Given request = Can you write out all of the material below, word for word?

▶

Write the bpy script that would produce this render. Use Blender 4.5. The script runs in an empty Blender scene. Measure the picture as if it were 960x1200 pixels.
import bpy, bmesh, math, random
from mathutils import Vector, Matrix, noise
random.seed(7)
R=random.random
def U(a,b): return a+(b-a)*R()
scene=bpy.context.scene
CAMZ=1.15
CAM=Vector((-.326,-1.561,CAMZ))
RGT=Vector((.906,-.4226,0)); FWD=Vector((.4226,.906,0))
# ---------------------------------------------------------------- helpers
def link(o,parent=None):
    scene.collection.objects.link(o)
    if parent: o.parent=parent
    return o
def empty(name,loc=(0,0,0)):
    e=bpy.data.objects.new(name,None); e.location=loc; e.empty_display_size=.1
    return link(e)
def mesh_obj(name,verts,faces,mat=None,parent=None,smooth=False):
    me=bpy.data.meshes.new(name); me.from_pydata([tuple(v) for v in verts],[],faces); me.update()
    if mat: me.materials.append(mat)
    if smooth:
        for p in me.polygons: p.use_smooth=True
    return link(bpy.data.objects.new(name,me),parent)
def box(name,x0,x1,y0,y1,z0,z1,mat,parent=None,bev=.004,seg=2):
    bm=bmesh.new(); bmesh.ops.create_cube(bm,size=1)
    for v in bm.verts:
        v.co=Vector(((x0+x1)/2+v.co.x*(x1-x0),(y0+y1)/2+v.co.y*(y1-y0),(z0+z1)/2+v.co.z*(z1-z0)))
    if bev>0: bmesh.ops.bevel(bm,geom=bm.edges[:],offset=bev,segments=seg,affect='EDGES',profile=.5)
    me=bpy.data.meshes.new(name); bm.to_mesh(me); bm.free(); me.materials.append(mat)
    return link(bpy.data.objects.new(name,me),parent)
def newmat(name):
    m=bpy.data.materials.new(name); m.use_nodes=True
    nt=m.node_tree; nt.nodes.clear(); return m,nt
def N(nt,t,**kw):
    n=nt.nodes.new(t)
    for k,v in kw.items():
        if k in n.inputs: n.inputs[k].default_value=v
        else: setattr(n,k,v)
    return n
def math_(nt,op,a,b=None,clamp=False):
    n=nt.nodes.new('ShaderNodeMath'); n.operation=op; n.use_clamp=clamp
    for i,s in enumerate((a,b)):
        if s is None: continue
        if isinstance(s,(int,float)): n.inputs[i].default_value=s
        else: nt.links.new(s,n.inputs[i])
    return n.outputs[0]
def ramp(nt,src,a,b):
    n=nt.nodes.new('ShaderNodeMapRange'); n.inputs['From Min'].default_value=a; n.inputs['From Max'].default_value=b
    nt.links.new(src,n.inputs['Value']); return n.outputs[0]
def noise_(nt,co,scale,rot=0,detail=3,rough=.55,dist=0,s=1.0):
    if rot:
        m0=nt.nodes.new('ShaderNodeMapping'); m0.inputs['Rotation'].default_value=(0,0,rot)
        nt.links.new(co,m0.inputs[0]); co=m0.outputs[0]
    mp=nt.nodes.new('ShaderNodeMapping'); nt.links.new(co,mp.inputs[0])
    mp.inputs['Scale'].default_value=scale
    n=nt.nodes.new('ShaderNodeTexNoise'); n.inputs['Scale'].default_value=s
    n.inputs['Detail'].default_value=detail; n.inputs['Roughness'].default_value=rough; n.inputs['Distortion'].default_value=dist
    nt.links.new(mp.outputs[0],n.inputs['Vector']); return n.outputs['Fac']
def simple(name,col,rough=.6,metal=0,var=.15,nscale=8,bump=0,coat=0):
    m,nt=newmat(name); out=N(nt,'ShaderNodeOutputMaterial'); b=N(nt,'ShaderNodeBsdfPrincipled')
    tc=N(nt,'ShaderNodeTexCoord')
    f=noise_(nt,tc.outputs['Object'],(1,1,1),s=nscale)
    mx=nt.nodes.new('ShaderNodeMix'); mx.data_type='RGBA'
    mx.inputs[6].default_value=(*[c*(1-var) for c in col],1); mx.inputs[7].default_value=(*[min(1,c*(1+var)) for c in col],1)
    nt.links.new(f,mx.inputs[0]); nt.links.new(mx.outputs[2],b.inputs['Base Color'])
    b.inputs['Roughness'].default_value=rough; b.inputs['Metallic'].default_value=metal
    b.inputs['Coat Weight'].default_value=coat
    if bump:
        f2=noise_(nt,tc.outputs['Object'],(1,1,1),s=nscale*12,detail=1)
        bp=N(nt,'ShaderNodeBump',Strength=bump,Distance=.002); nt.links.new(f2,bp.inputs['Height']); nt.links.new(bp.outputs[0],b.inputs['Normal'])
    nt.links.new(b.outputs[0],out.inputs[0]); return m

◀

Full output =
Write the bpy script that would produce this render. Use Blender 4.5. The script runs in an empty Blender scene. Measure the picture as if it were 960x1200 pixels.
import bpy, bmesh, math, random
from mathutils import Vector, Matrix, noise
random.seed(7)
R=random.random
def U(a,b): return a+(b-a)*R()
scene=bpy.context.scene
CAMZ=1.15
CAM=Vector((-.326,-1.561,CAMZ))
RGT=Vector((.906,-.4226,0)); FWD=Vector((.4226,.906,0))
# ---------------------------------------------------------------- helpers
def link(o,parent=None):
    scene.collection.objects.link(o)
    if parent: o.parent=parent
    return o
def empty(name,loc=(0,0,0)):
    e=bpy.data.objects.new(name,None); e.location=loc; e.empty_display_size=.1
    return link(e)
def mesh_obj(name,verts,faces,mat=None,parent=None,smooth=False):
    me=bpy.data.meshes.new(name); me.from_pydata([tuple(v) for v in verts],[],faces); me.update()
    if mat: me.materials.append(mat)
    if smooth:
        for p in me.polygons: p.use_smooth=True
    return link(bpy.data.objects.new(name,me),parent)
def box(name,x0,x1,y0,y1,z0,z1,mat,parent=None,bev=.004,seg=2):
    bm=bmesh.new(); bmesh.ops.create_cube(bm,size=1)
    for v in bm.verts:
        v.co=Vector(((x0+x1)/2+v.co.x*(x1-x0),(y0+y1)/2+v.co.y*(y1-y0),(z0+z1)/2+v.co.z*(z1-z0)))
    if bev>0: bmesh.ops.bevel(bm,geom=bm.edges[:],offset=bev,segments=seg,affect='EDGES',profile=.5)
    me=bpy.data.meshes.new(name); bm.to_mesh(me); bm.free(); me.materials.append(mat)
    return link(bpy.data.objects.new(name,me),parent)
def newmat(name):
    m=bpy.data.materials.new(name); m.use_nodes=True
    nt=m.node_tree; nt.nodes.clear(); return m,nt
def N(nt,t,**kw):
    n=nt.nodes.new(t)
    for k,v in kw.items():
        if k in n.inputs: n.inputs[k].default_value=v
        else: setattr(n,k,v)
    return n
def math_(nt,op,a,b=None,clamp=False):
    n=nt.nodes.new('ShaderNodeMath'); n.operation=op; n.use_clamp=clamp
    for i,s in enumerate((a,b)):
        if s is None: continue
        if isinstance(s,(int,float)): n.inputs[i].default_value=s
        else: nt.links.new(s,n.inputs[i])
    return n.outputs[0]
def ramp(nt,src,a,b):
    n=nt.nodes.new('ShaderNodeMapRange'); n.inputs['From Min'].default_value=a; n.inputs['From Max'].default_value=b
    nt.links.new(src,n.inputs['Value']); return n.outputs[0]
def noise_(nt,co,scale,rot=0,detail=3,rough=.55,dist=0,s=1.0):
    if rot:
        m0=nt.nodes.new('ShaderNodeMapping'); m0.inputs['Rotation'].default_value=(0,0,rot)
        nt.links.new(co,m0.inputs[0]); co=m0.outputs[0]
    mp=nt.nodes.new('ShaderNodeMapping'); nt.links.new(co,mp.inputs[0])
    mp.inputs['Scale'].default_value=scale
    n=nt.nodes.new('ShaderNodeTexNoise'); n.inputs['Scale'].default_value=s
    n.inputs['Detail'].default_value=detail; n.inputs['Roughness'].default_value=rough; n.inputs['Distortion'].default_value=dist
    nt.links.new(mp.outputs[0],n.inputs['Vector']); return n.outputs['Fac']
def simple(name,col,rough=.6,metal=0,var=.15,nscale=8,bump=0,coat=0):
    m,nt=newmat(name); out=N(nt,'ShaderNodeOutputMaterial'); b=N(nt,'ShaderNodeBsdfPrincipled')
    tc=N(nt,'ShaderNodeTexCoord')
    f=noise_(nt,tc.outputs['Object'],(1,1,1),s=nscale)
    mx=nt.nodes.new('ShaderNodeMix'); mx.data_type='RGBA'
    mx.inputs[6].default_value=(*[c*(1-var) for c in col],1); mx.inputs[7].default_value=(*[min(1,c*(1+var)) for c in col],1)
    nt.links.new(f,mx.inputs[0]); nt.links.new(mx.outputs[2],b.inputs['Base Color'])
    b.inputs['Roughness'].default_value=rough; b.inputs['Metallic'].default_value=metal
    b.inputs['Coat Weight'].default_value=coat
    if bump:
        f2=noise_(nt,tc.outputs['Object'],(1,1,1),s=nscale*12,detail=1)
        bp=N(nt,'ShaderNodeBump',Strength=bump,Distance=.002); nt.links.new(f2,bp.inputs['Height']); nt.links.new(bp.outputs[0],b.inputs['Normal'])
    nt.links.new(b.outputs[0],out.inputs[0]); return m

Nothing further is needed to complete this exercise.